# Exercise aim:
The listing below should be written out exactly; please include all of it.

+ + + +

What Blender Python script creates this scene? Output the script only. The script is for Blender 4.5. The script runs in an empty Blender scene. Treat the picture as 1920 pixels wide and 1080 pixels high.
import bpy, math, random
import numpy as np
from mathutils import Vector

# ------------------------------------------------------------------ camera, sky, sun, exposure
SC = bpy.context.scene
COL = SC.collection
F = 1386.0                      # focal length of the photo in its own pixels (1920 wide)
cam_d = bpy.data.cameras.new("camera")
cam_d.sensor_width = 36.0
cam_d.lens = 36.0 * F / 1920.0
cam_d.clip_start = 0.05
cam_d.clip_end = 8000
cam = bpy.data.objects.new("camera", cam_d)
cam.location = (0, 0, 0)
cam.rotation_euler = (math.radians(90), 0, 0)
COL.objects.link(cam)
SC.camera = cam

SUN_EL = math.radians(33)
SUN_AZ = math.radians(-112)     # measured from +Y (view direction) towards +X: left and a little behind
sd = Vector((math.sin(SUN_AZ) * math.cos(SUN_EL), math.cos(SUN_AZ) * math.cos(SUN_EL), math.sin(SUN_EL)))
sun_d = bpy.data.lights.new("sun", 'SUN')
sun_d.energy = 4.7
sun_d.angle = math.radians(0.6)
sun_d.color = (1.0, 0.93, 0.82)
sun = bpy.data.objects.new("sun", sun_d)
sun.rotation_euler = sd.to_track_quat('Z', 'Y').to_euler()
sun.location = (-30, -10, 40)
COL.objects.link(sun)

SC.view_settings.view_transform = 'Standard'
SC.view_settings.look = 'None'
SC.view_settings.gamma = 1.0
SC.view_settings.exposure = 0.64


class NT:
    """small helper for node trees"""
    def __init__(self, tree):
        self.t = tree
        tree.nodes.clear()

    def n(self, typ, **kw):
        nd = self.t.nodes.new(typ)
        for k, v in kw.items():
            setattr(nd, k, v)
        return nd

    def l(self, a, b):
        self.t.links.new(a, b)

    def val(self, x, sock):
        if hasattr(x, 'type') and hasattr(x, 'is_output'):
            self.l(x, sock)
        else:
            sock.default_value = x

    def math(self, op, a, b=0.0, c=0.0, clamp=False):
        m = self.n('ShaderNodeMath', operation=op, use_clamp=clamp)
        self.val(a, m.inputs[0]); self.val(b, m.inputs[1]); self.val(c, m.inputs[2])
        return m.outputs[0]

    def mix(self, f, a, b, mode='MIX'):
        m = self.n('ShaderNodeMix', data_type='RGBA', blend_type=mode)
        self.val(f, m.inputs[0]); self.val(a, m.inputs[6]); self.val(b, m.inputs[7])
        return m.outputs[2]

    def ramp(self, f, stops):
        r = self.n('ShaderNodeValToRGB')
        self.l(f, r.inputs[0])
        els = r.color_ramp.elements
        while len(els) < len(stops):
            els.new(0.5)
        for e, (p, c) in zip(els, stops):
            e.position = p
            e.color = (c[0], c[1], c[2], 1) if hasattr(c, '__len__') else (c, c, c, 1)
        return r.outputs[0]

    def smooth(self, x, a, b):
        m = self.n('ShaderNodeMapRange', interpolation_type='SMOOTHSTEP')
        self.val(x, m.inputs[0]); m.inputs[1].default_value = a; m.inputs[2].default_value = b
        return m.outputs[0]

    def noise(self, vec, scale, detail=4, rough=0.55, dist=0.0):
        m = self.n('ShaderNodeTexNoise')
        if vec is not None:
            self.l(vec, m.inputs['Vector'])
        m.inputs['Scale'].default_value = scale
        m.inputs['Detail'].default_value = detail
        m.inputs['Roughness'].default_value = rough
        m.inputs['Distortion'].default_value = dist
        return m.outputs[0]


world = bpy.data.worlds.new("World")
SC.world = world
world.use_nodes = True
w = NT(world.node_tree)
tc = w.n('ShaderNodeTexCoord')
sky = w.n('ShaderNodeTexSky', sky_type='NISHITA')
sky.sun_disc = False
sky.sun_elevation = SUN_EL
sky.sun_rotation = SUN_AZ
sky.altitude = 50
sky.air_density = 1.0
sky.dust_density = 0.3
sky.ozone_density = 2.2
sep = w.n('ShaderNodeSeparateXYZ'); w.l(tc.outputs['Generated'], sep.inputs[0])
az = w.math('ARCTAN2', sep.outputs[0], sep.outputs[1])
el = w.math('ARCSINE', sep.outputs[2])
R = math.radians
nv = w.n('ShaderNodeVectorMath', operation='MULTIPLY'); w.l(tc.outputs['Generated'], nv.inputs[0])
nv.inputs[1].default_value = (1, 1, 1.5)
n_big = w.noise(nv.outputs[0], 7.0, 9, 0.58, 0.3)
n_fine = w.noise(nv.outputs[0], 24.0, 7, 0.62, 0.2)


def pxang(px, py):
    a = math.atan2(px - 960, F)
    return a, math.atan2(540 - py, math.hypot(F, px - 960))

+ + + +

# Result of this task:
What Blender Python script creates this scene? Output the script only. The script is for Blender 4.5. The script runs in an empty Blender scene. Treat the picture as 1920 pixels wide and 1080 pixels high.
import bpy, math, random
import numpy as np
from mathutils import Vector

# ------------------------------------------------------------------ camera, sky, sun, exposure
SC = bpy.context.scene
COL = SC.collection
F = 1386.0                      # focal length of the photo in its own pixels (1920 wide)
cam_d = bpy.data.cameras.new("camera")
cam_d.sensor_width = 36.0
cam_d.lens = 36.0 * F / 1920.0
cam_d.clip_start = 0.05
cam_d.clip_end = 8000
cam = bpy.data.objects.new("camera", cam_d)
cam.location = (0, 0, 0)
cam.rotation_euler = (math.radians(90), 0, 0)
COL.objects.link(cam)
SC.camera = cam

SUN_EL = math.radians(33)
SUN_AZ = math.radians(-112)     # measured from +Y (view direction) towards +X: left and a little behind
sd = Vector((math.sin(SUN_AZ) * math.cos(SUN_EL), math.cos(SUN_AZ) * math.cos(SUN_EL), math.sin(SUN_EL)))
sun_d = bpy.data.lights.new("sun", 'SUN')
sun_d.energy = 4.7
sun_d.angle = math.radians(0.6)
sun_d.color = (1.0, 0.93, 0.82)
sun = bpy.data.objects.new("sun", sun_d)
sun.rotation_euler = sd.to_track_quat('Z', 'Y').to_euler()
sun.location = (-30, -10, 40)
COL.objects.link(sun)

SC.view_settings.view_transform = 'Standard'
SC.view_settings.look = 'None'
SC.view_settings.gamma = 1.0
SC.view_settings.exposure = 0.64


class NT:
    """small helper for node trees"""
    def __init__(self, tree):
        self.t = tree
        tree.nodes.clear()

    def n(self, typ, **kw):
        nd = self.t.nodes.new(typ)
        for k, v in kw.items():
            setattr(nd, k, v)
        return nd

    def l(self, a, b):
        self.t.links.new(a, b)

    def val(self, x, sock):
        if hasattr(x, 'type') and hasattr(x, 'is_output'):
            self.l(x, sock)
        else:
            sock.default_value = x

    def math(self, op, a, b=0.0, c=0.0, clamp=False):
        m = self.n('ShaderNodeMath', operation=op, use_clamp=clamp)
        self.val(a, m.inputs[0]); self.val(b, m.inputs[1]); self.val(c, m.inputs[2])
        return m.outputs[0]

    def mix(self, f, a, b, mode='MIX'):
        m = self.n('ShaderNodeMix', data_type='RGBA', blend_type=mode)
        self.val(f, m.inputs[0]); self.val(a, m.inputs[6]); self.val(b, m.inputs[7])
        return m.outputs[2]

    def ramp(self, f, stops):
        r = self.n('ShaderNodeValToRGB')
        self.l(f, r.inputs[0])
        els = r.color_ramp.elements
        while len(els) < len(stops):
            els.new(0.5)
        for e, (p, c) in zip(els, stops):
            e.position = p
            e.color = (c[0], c[1], c[2], 1) if hasattr(c, '__len__') else (c, c, c, 1)
        return r.outputs[0]

    def smooth(self, x, a, b):
        m = self.n('ShaderNodeMapRange', interpolation_type='SMOOTHSTEP')
        self.val(x, m.inputs[0]); m.inputs[1].default_value = a; m.inputs[2].default_value = b
        return m.outputs[0]

    def noise(self, vec, scale, detail=4, rough=0.55, dist=0.0):
        m = self.n('ShaderNodeTexNoise')
        if vec is not None:
            self.l(vec, m.inputs['Vector'])
        m.inputs['Scale'].default_value = scale
        m.inputs['Detail'].default_value = detail
        m.inputs['Roughness'].default_value = rough
        m.inputs['Distortion'].default_value = dist
        return m.outputs[0]


world = bpy.data.worlds.new("World")
SC.world = world
world.use_nodes = True
w = NT(world.node_tree)
tc = w.n('ShaderNodeTexCoord')
sky = w.n('ShaderNodeTexSky', sky_type='NISHITA')
sky.sun_disc = False
sky.sun_elevation = SUN_EL
sky.sun_rotation = SUN_AZ
sky.altitude = 50
sky.air_density = 1.0
sky.dust_density = 0.3
sky.ozone_density = 2.2
sep = w.n('ShaderNodeSeparateXYZ'); w.l(tc.outputs['Generated'], sep.inputs[0])
az = w.math('ARCTAN2', sep.outputs[0], sep.outputs[1])
el = w.math('ARCSINE', sep.outputs[2])
R = math.radians
nv = w.n('ShaderNodeVectorMath', operation='MULTIPLY'); w.l(tc.outputs['Generated'], nv.inputs[0])
nv.inputs[1].default_value = (1, 1, 1.5)
n_big = w.noise(nv.outputs[0], 7.0, 9, 0.58, 0.3)
n_fine = w.noise(nv.outputs[0], 24.0, 7, 0.62, 0.2)


def pxang(px, py):
    a = math.atan2(px - 960, F)
    return a, math.atan2(540 - py, math.hypot(F, px - 960))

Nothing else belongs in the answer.